[ARC5] Transmiitters: Parameters?
Dennis Monticelli
dennis.monticelli at gmail.com
Thu Mar 24 12:33:33 EDT 2016
I generally agree with you, Mike. I would just add that the definition of
reliability used in my industry has always been "working to specification
in the intended application" not simply quit outright. If a single tube
had been used it would have worked hard to obtain the AM output specs
(particularly over the extremes of mil service) and thus become
"unreliable" sooner than two tubes sharing the load equally. Should the
two tubes become unequal (one degraded before the other), the stronger tube
would then take on more of the job and help prop up the output power. I
had that happen in my own T-22 and the CW output had indeed held up well.
Were it not for the growing emergence of a chirp I would not have
investigated and discovered that one of the 1625's (tested good 2 yrs
prior) had gone very soft.
Yes, an open filament on one tube would completely take out the other, but
that is an uncommon failure. More common in my experience with the
1625/807 is heater-to-cathode leakage (a don't care in this circuit) and
emission decline.
Aircraft Radio Corp did the right thing by employing two tubes in the
final.
Dennis AE6C
On Thu, Mar 24, 2016 at 6:16 AM, Mike Morrow <kk5f at earthlink.net> wrote:
> Dennis wrote:
>
> > The configuration as manufactured produced the required output power
> > and two tubes would provide a measure of increased reliability (and
> > peace of mind as well...).
>
> Two PA tubes in parallel provide little to nothing in advantages for
> reliability. A mechanical element failure within either tube will almost
> certainly result in complete stage failure, short of simple connection loss
> at the base. Likewise, the most common tube failure is an open filament.

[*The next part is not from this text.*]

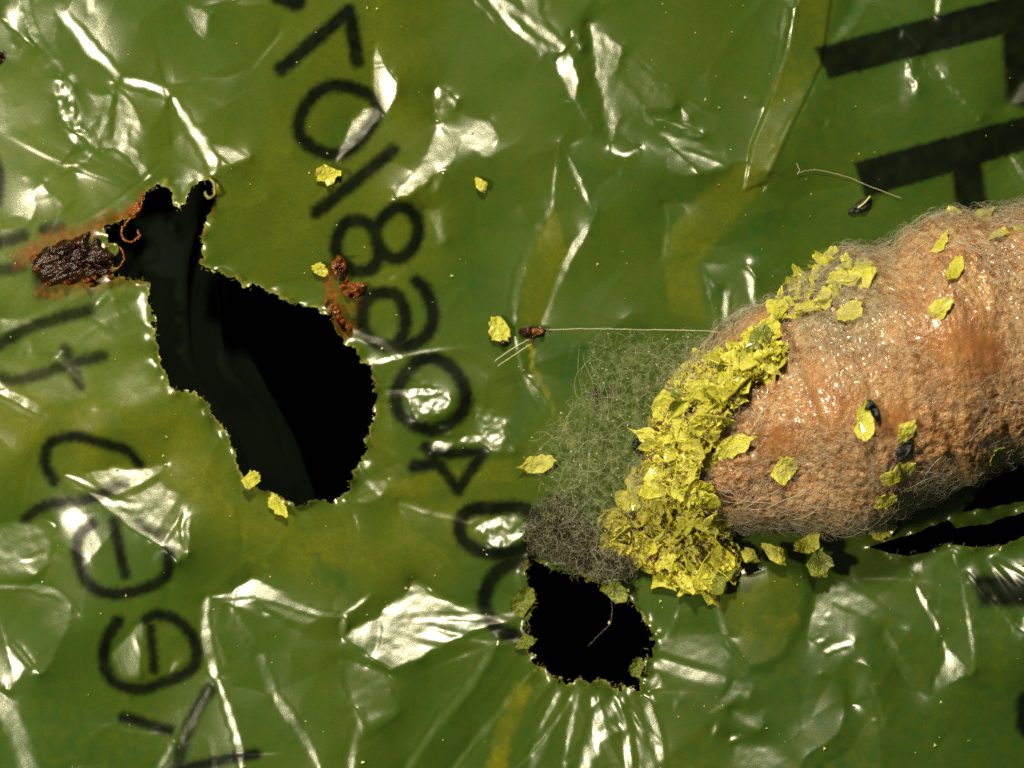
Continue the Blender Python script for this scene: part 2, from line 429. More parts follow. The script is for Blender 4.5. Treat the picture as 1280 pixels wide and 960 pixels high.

> The series-connected PA tube filaments then produce total PA stage
> failure. Envelope failure in one tube with total vacuum loss will result
> in filament failure as well. Thus, any argument of redundancy fails any
> postulated probable individual tube failure,
>
> An argument for the two-tube design could be made based on two tubes
> performing as one larger tube. At the desired design PA stage power, that
> would reduce long-duration stress by reducing plate and envelope
> temperatures and prolonging cathode emission lifetime, compared to a
> one-tube design.
>
>
>
>
>
> DD
> ***********
> On Mar 23, 2016, at 9:08 PM, Leslie Smith <vk2bcu at operamail.com> wrote:
> I don't understand your last sentence - and I think "whine" is a typo.
> Maybe you meant "while it" or "when" or "will". Also, I don't follow the
> idea that "... the oscillator provides JUST enough drive for a SINGLE 1625
> ...". Clearly whoever designed this set - whether Dr. Drake or another
> technical (military) type - "knew his knitting". Why only JUST enough
> for a SINGLE 1625? What's going on here?